O recente fenómeno da chamada economia colaborativa, de que são exemplos famosos a Uber e a Airbnb, são um aprofundar desta prestação de serviços e intermediação. A Uber não é uma empresa de transportes, mas sim uma plataforma entre uma empresa que transporta (o motorista) e quem quer ser transportado. Rivalidades à parte, não vejo que mais-valia traz comparativamente a um taxista que ofereça o seu serviço através de uma aplicação – que também os há. Parece haver uma invenção de um serviço desnecessário.
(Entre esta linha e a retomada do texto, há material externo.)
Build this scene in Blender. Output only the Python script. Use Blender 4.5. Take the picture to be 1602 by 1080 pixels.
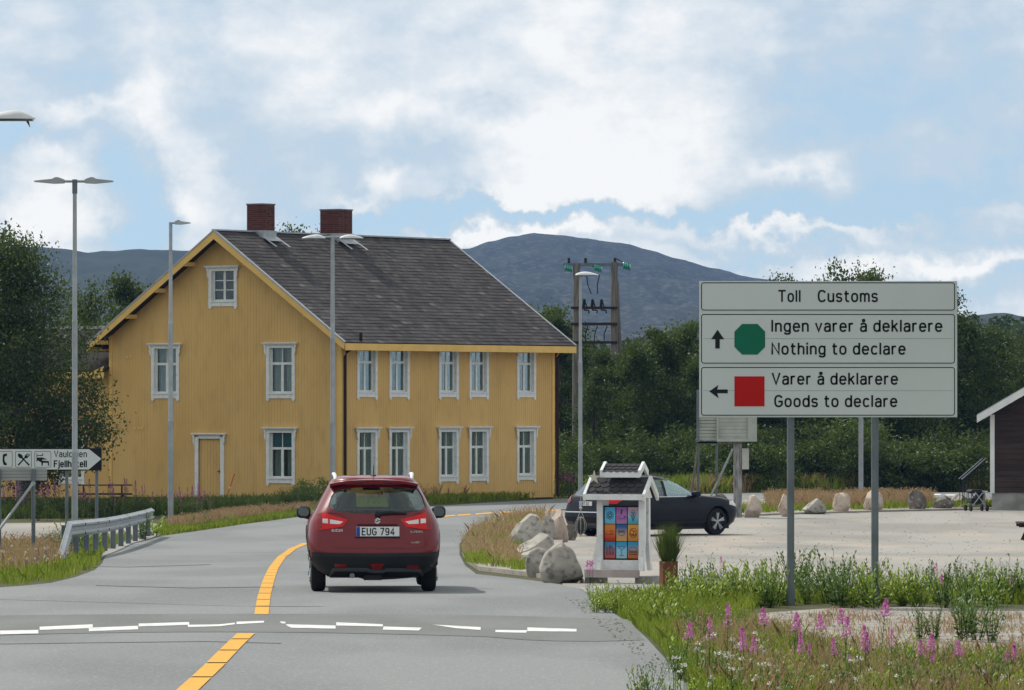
import bpy, bmesh, math, random
import numpy as np
from mathutils import Vector, Matrix, noise
from mathutils.geometry import tessellate_polygon
sc = bpy.context.scene
R = math.radians
rnd = random.Random(7)
for o in list(bpy.data.objects): bpy.data.objects.remove(o)
# ------------------------------------------------------------ camera
F, HY, CZ, CX = 9000.0, 630.0, 2.5, 801.0          # focal length, horizon, camera height, centre in photo units
cam = bpy.data.cameras.new('camera'); co = bpy.data.objects.new('camera', cam); sc.collection.objects.link(co)
co.location = (0, 0, CZ); co.rotation_euler = (R(90), 0, 0)
cam.sensor_width = 36; cam.lens = 36*F/1602; cam.shift_y = (HY-540)/1602
cam.clip_start = 1; cam.clip_end = 30000
sc.camera = co
# ------------------------------------------------------------ sun, sky, exposure
SUN_EL, SUN_AZ = 50.0, -48.0                       # degrees, azimuth from the view direction, negative = left
sd = Vector((math.sin(R(SUN_AZ))*math.cos(R(SUN_EL)), math.cos(R(SUN_AZ))*math.cos(R(SUN_EL)), math.sin(R(SUN_EL))))
sl = bpy.data.lights.new('sun', 'SUN'); sl.energy = 2.9; sl.angle = R(0.6); sl.color = (1, .955, .88)
so = bpy.data.objects.new('sun', sl); sc.collection.objects.link(so); so.rotation_euler = sd.to_track_quat('Z', 'Y').to_euler()
so.location = (-60, 60, 80)
sc.view_settings.view_transform = 'Standard'; sc.view_settings.look = 'None'
sc.view_settings.exposure = 0.42; sc.view_settings.gamma = 1.0; sc.view_settings.use_curve_mapping = False
w = bpy.data.worlds.new("World"); sc.world = w; w.use_nodes = True
nt = w.node_tree; nt.nodes.clear()
def N(t, **kw):
    n = nt.nodes.new(t)
    for k, v in kw.items(): setattr(n, k, v)
    return n
def L(a, b): nt.links.new(a, b)
out = N('ShaderNodeOutputWorld'); bg = N('ShaderNodeBackground'); bg.inputs[1].default_value = .1; L(bg.outputs[0], out.inputs[0])
sky = N('ShaderNodeTexSky', sky_type='NISHITA'); sky.sun_disc = False
sky.sun_elevation = R(SUN_EL); sky.sun_rotation = R(SUN_AZ); sky.air_density = 1.0; sky.dust_density = .6; sky.ozone_density = 1.5
tc = N('ShaderNodeTexCoord')
up = N('ShaderNodeVectorMath', operation='ADD'); L(tc.outputs['Generated'], up.inputs[0]); up.inputs[1].default_value = (0, 0, .22)
un = N('ShaderNodeVectorMath', operation='NORMALIZE'); L(up.outputs[0], un.inputs[0]); L(un.outputs[0], sky.inputs[0])
skyc = N('ShaderNodeVectorMath', operation='SCALE'); skm = N('ShaderNodeVectorMath', operation='MULTIPLY'); L(sky.outputs[0], skm.inputs[0]); skm.inputs[1].default_value = (.86, 1.0, .86); L(skm.outputs[0], skyc.inputs[0]); skyc.inputs['Scale'].default_value = 1.25
def nz(scale, detail, rough, vec, mul=(1, 1, 1), off=(0, 0, 0)):
    m = N('ShaderNodeMapping'); m.inputs['Scale'].default_value = mul; m.inputs['Location'].default_value = off
    L(vec, m.inputs[0]); n = N('ShaderNodeTexNoise'); n.inputs['Scale'].default_value = scale
    n.inputs['Detail'].default_value = detail; n.inputs['Roughness'].default_value = rough; L(m.outputs[0], n.inputs[0]); return n
def math_(op, a, b=None):
    n = N('ShaderNodeMath', operation=op)
    for i, v in enumerate((a, b)):
        if v is None: continue
        if isinstance(v, (int, float)): n.inputs[i].default_value = v
        else: L(v, n.inputs[i])
    return n.outputs[0]
warp = nz(60, 5, .6, tc.outputs['Generated'])
vs = N('ShaderNodeVectorMath', operation='SUBTRACT'); L(warp.outputs['Color'], vs.inputs[0]); vs.inputs[1].default_value = (.5, .5, .5)
vm = N('ShaderNodeVectorMath', operation='SCALE'); L(vs.outputs[0], vm.inputs[0]); vm.inputs['Scale'].default_value = .024
va = N('ShaderNodeVectorMath', operation='ADD'); L(tc.outputs['Generated'], va.inputs[0]); L(vm.outputs[0], va.inputs[1])
big = nz(14, 6, .55, tc.outputs['Generated'], (1, 1, 2.0), (3.1, .4, 1.7))
fine = nz(70, 8, .62, tc.outputs['Generated'], (1, 1, 1.6))
t = math_('ADD', math_('MULTIPLY', big.outputs[0], .8), math_('MULTIPLY', fine.outputs[0], 1.25))
t = math_('ADD', t, -.43)
# cloud banks in the direction of the view: px, py, half width, half height, weight
CL = [(230, 300, 42, 75, -.75), (235, 365, 60, 35, -.5), (60, 215, 75, 16, -.35), (15, 240, 25, 30, -.5), (600, 350, 150, 22, -.45), (640, 270, 70, 45, -.38),
      (400, 260, 130, 70, -.2), (760, 165, 60, 18, -.35), (1400, 330, 230, 32, -.6), (1280, 170, 200, 110, -.32), (1500, 120, 160, 110, -.28), (1050, 338, 260, 10, -.6), (820, 335, 90, 8, -.5),
      (1250, 392, 200, 12, -.35), (1560, 270, 60, 40, -.25), (80, 120, 120, 30, -.12), (1560, 440, 90, 30, -.35),
      (80, 290, 75, 60, .45), (25, 360, 60, 30, .3), (235, 165, 42, 50, .45), (280, 250, 40, 55, .45), (300, 330, 60, 50, .5), (130, 162, 50, 14, .35), (150, 370, 30, 20, .3),
      (850, 225, 150, 60, .3), (1060, 215, 110, 60, .38), (900, 295, 180, 30, .38), (1020, 70, 140, 70, .3), (620, 165, 70, 32, .4), (560, 320, 40, 12, .5), (615, 293, 26, 18, .5),
      (420, 60, 120, 40, .18), (760, 372, 110, 10, .6), (900, 365, 60, 8, .35), (1480, 402, 110, 16, .7), (1260, 360, 110, 12, .5), (1150, 352, 80, 10, .3), (1240, 268, 45, 18, .35), (1480, 300, 80, 20, .18), (1560, 340, 60, 10, .35)]
sepd = N('ShaderNodeSeparateXYZ'); L(va.outputs[0], sepd.inputs[0])
front = math_('GREATER_THAN', sepd.outputs[1], 0.0)
for (px, py, sx, sy, wgt) in CL:
    a = N('ShaderNodeVectorMath', operation='SUBTRACT'); L(va.outputs[0], a.inputs[0]); a.inputs[1].default_value = ((px-CX)/F, 0, (HY-py)/F)
    b = N('ShaderNodeVectorMath', operation='MULTIPLY'); L(a.outputs[0], b.inputs[0]); b.inputs[1].default_value = (F/sx*.8, 0, F/sy*.8)
    d = N('ShaderNodeVectorMath', operation='DOT_PRODUCT'); L(b.outputs[0], d.inputs[0]); L(b.outputs[0], d.inputs[1])
    e = math_('EXPONENT', math_('MULTIPLY', d.outputs['Value'], -1.0))
    t = math_('ADD', t, math_('MULTIPLY', math_('MULTIPLY', e, wgt), front))
ramp = N('ShaderNodeValToRGB'); L(t, ramp.inputs[0])
cr = ramp.color_ramp; cr.elements[0].position = .16; cr.elements[0].color = (.45, .45, .45, 1)
cr.elements[1].position = .95; cr.elements[1].color = (1, 1, 1, 1)
e = cr.elements.new(.42); e.color = (.78, .78, .78, 1)
ramp2 = N('ShaderNodeValToRGB'); L(t, ramp2.inputs[0])
c2 = ramp2.color_ramp; c2.elements[0].position = .42; c2.elements[0].color = (.63, .675, .675, 1)
c2.elements[1].position = 1.02; c2.elements[1].color = (1.0, .975, .90, 1)
cm = N('ShaderNodeVectorMath', operation='SCALE'); L(ramp2.outputs[0], cm.inputs[0]); cm.inputs['Scale'].default_value = 8.8
mix = N('ShaderNodeMix', data_type='RGBA'); L(ramp.outputs[0], mix.inputs['Factor']); L(skyc.outputs[0], mix.inputs['A']); L(cm.outputs[0], mix.inputs['B'])
L(mix.outputs['Result'], bg.inputs[0])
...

Esta intermediação acrescenta, pois, um ator supérfluo na cadeia de negócio, cujas responsabilidades pelo transporte, pelo motorista e pelo cliente são próximas de nulas, e torna mais caro o serviço para o cliente e mais magro o rendimento do trabalhador.

Há quem diga que é a evolução dos tempos, fruto da globalização e do avanço tecnológico. Mas não creio. A tecnologia veio para facilitar a vida das pessoas, não para transformar empresas numa espécie de ditadores da economia e do trabalho. O esvaziamento das relações laborais resulta da crise de valores que é transversal a todos os setores da sociedade e a todo o mundo. Um mundo que se interessa pelo lucro imediato e cuja economia assenta nos mercados em que as coisas têm um valor presumido e não real. Um mundo em que os cidadãos querem ser servidos, independentemente de quem seja atropelado pelo caminho. Um mundo de desresponsabilização, de relações superficiais, que transforma pessoas em números e em empresas e lhes nega o direito a ser pessoas.

Poderá ser vantajoso para algumas economias em recuperação flexibilizar as relações laborais. Poderá ser moderno e empreendedor sermos empresas ou aplicações. Mas se for para deixarmos de ser pessoas, talvez não seja assim tão bom.